What this task involves >> Take every line from the first down to the line with "sc = bpy.context.scene" and set it down exactly, without the pictures.

****************

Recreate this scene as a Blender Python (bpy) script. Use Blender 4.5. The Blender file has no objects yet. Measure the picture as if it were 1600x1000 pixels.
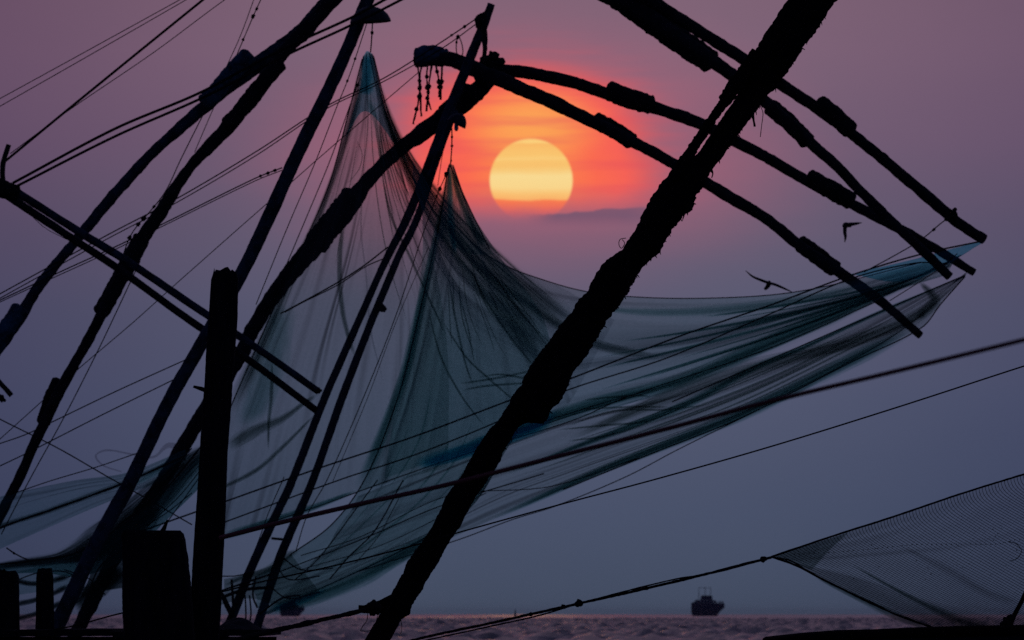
import bpy, math
import numpy as np
from math import radians, pi
RAD = math.radians
C = bpy.context.scene.collection
sc = bpy.context.scene

# ------------------------------------------------------------------ camera
FOV = 6.6
FPX = 800 / math.tan(RAD(FOV / 2))            # focal length in photo pixels (1600 wide)
CAMZ = 2.5
HORIZON = 959.0
TILT = math.atan((HORIZON - 500) / FPX)
cam = bpy.data.cameras.new('camera'); camo = bpy.data.objects.new('camera', cam); C.objects.link(camo)
cam.sensor_width = 36; cam.lens = 18 / math.tan(RAD(FOV / 2)); cam.clip_start = 0.5; cam.clip_end = 60000
camo.location = (0, 0, CAMZ); camo.rotation_euler = (RAD(90) + TILT, 0, 0)
cam.dof.use_dof = True; cam.dof.focus_distance = 66; cam.dof.aperture_fstop = 14.5
sc.camera = camo
sc.view_settings.view_transform = 'Standard'; sc.view_settings.look = 'None'
sc.view_settings.gamma = 1; sc.view_settings.exposure = 0; sc.view_settings.use_curve_mapping = False
sc.render.engine = 'CYCLES'
sc.cycles.transparent_max_bounces = 48; sc.cycles.max_bounces = 6
sc.cycles.use_denoising = False
sc.cycles.sample_clamp_indirect = 3

def s2l(c):
    return tuple(((v / 255) / 12.92 if v / 255 <= .04045 else ((v / 255 + .055) / 1.055) ** 2.4) for v in c) + (1,)

# ------------------------------------------------------------------ sky
W = bpy.data.worlds.new('World'); sc.world = W; W.use_nodes = True
nt = W.node_tree; nt.nodes.clear()
class G:
    """tiny node-graph writer"""
    def __init__(s, nt): s.nt = nt
    def n(s, typ, **k):
        nd = s.nt.nodes.new(typ)
        for a, v in k.items(): setattr(nd, a, v)
        return nd
    def put(s, sock, v):
        if isinstance(v, bpy.types.NodeSocket): s.nt.links.new(v, sock)
        else: sock.default_value = v
    def m(s, op, a, b=0.0, c=None, clamp=False):
        nd = s.n('ShaderNodeMath', operation=op, use_clamp=clamp)
        s.put(nd.inputs[0], a); s.put(nd.inputs[1], b)
        if c is not None: s.put(nd.inputs[2], c)
        return nd.outputs[0]
    def smooth(s, v, lo, hi, a=0.0, b=1.0):
        nd = s.n('ShaderNodeMapRange', interpolation_type='SMOOTHSTEP')
        s.put(nd.inputs['Value'], v)
        for k, x in (('From Min', lo), ('From Max', hi), ('To Min', a), ('To Max', b)): s.put(nd.inputs[k], x)
        return nd.outputs[0]
    def mix(s, f, a, b, mode='MIX'):
        nd = s.n('ShaderNodeMix', data_type='RGBA', blend_type=mode, clamp_factor=True)
        s.put(nd.inputs[0], f); s.put(nd.inputs[6], a); s.put(nd.inputs[7], b)
        return nd.outputs[2]
    def ramp(s, v, stops, lo, hi):
        r = s.n('ShaderNodeMapRange'); s.put(r.inputs[0], v); r.inputs[1].default_value = lo; r.inputs[2].default_value = hi
        c = s.n('ShaderNodeValToRGB'); s.put(c.inputs[0], r.outputs[0])
        c.color_ramp.interpolation = 'B_SPLINE' if len(stops) > 99 else 'LINEAR'
        el = c.color_ramp.elements
        while len(el) > 1: el.remove(el[-1])
        for i, (p, col) in enumerate(stops):
            e = el[0] if i == 0 else el.new((p - lo) / (hi - lo))
            e.position = (p - lo) / (hi - lo); e.color = s2l(col)
        return c.outputs[0]
    def noise(s, vec, scale, detail=3, rough=.5, dim='3D'):
        nd = s.n('ShaderNodeTexNoise', noise_dimensions=dim)
        if vec is not None: s.put(nd.inputs['Vector'], vec)
        nd.inputs['Scale'].default_value = scale; nd.inputs['Detail'].default_value = detail; nd.inputs['Roughness'].default_value = rough
        return nd.outputs['Fac']
    def xyz(s, x, y, z=0.0):
        nd = s.n('ShaderNodeCombineXYZ'); s.put(nd.inputs[0], x); s.put(nd.inputs[1], y); s.put(nd.inputs[2], z)
        return nd.outputs[0]
SUN_EL = (HORIZON - 282) / (FPX * pi / 180); SUN_AZ = 30 / (FPX * pi / 180)     # degrees above the sea, degrees right of +Y
g = G(nt)
tc = g.n('ShaderNodeTexCoord').outputs['Generated']
sep = g.n('ShaderNodeSeparateXYZ'); nt.links.new(tc, sep.inputs[0])
az = g.m('MULTIPLY', g.m('ARCTAN2', sep.outputs[0], sep.outputs[1]), 180 / pi)
el = g.m('MULTIPLY', g.m('ARCSINE', sep.outputs[2]), 180 / pi)
PXD = FPX * pi / 180                                                              # 242 photo pixels per degree
def Y2E(y): return (HORIZON - y) / PXD
base = g.ramp(el, [(-8, (52, 58, 78)), (-.2, (68, 77, 100)), (0, (69, 80, 103)), (Y2E(800), (74, 84, 111)), (Y2E(620), (83, 90, 118)), (Y2E(480), (91, 93, 120)),
                   (Y2E(350), (104, 95, 121)), (Y2E(220), (119, 98, 124)), (Y2E(80), (128, 102, 126)), (Y2E(-60), (128, 101, 123)), (8, (106, 92, 116))], -8, 8)
high = g.ramp(el, [(0, (106, 92, 116)), (8, (106, 92, 116)), (18, (80, 78, 108)), (40, (54, 60, 90)), (90, (38, 46, 76))], 0, 90)
base = g.mix(g.smooth(el, 6, 9), base, high)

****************

Answer to the exercise >>
Recreate this scene as a Blender Python (bpy) script. Use Blender 4.5. The Blender file has no objects yet. Measure the picture as if it were 1600x1000 pixels.
import bpy, math
import numpy as np
from math import radians, pi
RAD = math.radians
C = bpy.context.scene.collection
sc = bpy.context.scene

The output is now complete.